• **Provided material**:
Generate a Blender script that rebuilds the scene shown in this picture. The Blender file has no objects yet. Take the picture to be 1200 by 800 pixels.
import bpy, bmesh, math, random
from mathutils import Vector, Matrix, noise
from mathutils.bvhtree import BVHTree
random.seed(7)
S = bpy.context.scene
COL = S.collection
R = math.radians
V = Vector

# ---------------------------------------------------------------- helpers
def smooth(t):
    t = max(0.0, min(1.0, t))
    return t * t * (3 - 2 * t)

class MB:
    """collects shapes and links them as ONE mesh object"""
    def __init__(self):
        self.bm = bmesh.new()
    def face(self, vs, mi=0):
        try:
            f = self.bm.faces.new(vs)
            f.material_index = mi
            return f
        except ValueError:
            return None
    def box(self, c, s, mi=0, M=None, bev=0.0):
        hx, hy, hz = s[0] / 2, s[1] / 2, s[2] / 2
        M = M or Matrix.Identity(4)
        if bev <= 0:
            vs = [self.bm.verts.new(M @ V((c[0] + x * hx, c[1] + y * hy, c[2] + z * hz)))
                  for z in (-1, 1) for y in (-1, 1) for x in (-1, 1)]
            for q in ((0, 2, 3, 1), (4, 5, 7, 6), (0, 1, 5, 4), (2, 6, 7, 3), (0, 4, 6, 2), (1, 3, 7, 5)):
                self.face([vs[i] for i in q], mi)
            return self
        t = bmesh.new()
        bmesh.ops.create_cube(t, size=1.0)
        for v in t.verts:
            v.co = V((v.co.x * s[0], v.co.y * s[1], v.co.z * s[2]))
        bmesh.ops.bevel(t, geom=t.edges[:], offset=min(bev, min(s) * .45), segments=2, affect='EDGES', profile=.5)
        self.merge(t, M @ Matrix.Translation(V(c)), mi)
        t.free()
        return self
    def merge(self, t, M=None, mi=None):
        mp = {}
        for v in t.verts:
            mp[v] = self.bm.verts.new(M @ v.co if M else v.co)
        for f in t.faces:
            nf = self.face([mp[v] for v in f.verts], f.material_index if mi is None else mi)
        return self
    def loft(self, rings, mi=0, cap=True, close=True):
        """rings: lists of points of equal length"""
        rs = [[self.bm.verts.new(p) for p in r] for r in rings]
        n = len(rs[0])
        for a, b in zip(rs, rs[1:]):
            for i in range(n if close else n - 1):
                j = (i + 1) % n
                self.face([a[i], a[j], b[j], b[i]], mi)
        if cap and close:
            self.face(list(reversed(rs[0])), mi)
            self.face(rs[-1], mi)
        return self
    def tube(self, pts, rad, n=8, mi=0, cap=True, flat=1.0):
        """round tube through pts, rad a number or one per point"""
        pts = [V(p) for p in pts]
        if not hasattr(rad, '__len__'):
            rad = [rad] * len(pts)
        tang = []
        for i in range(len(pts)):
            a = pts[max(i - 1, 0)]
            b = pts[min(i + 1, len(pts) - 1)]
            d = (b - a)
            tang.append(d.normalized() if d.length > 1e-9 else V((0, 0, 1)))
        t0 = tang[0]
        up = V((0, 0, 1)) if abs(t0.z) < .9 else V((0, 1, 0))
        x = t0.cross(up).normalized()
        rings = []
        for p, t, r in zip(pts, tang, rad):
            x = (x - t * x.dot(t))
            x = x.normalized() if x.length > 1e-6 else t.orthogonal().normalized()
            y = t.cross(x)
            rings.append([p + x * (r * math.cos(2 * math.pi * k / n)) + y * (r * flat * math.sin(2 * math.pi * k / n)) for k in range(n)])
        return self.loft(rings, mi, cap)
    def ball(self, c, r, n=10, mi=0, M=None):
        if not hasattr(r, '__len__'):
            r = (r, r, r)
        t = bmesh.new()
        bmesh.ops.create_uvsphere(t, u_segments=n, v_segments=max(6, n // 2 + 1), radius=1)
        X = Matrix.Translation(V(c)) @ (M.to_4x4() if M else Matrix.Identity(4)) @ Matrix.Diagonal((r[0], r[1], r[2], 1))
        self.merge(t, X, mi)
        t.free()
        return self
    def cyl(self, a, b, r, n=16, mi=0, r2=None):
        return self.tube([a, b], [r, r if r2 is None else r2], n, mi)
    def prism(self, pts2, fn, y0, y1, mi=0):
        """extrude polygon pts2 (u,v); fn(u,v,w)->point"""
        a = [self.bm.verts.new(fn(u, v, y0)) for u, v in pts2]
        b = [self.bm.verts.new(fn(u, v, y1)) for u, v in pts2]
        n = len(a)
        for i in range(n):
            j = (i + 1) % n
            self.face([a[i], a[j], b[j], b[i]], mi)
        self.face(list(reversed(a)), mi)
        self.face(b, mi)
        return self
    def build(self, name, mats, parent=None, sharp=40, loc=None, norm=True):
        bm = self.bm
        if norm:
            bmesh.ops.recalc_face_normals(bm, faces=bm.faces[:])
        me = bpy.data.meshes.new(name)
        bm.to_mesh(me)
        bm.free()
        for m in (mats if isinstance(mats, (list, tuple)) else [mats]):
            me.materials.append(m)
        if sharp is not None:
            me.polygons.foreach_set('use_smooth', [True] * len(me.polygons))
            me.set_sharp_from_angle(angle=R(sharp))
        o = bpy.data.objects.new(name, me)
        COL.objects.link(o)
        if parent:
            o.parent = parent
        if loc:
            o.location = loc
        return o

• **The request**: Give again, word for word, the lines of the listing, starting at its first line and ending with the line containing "return t * t * (3 - 2 * t)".

• **Response**:
Generate a Blender script that rebuilds the scene shown in this picture. The Blender file has no objects yet. Take the picture to be 1200 by 800 pixels.
import bpy, bmesh, math, random
from mathutils import Vector, Matrix, noise
from mathutils.bvhtree import BVHTree
random.seed(7)
S = bpy.context.scene
COL = S.collection
R = math.radians
V = Vector

# ---------------------------------------------------------------- helpers
def smooth(t):
    t = max(0.0, min(1.0, t))
    return t * t * (3 - 2 * t)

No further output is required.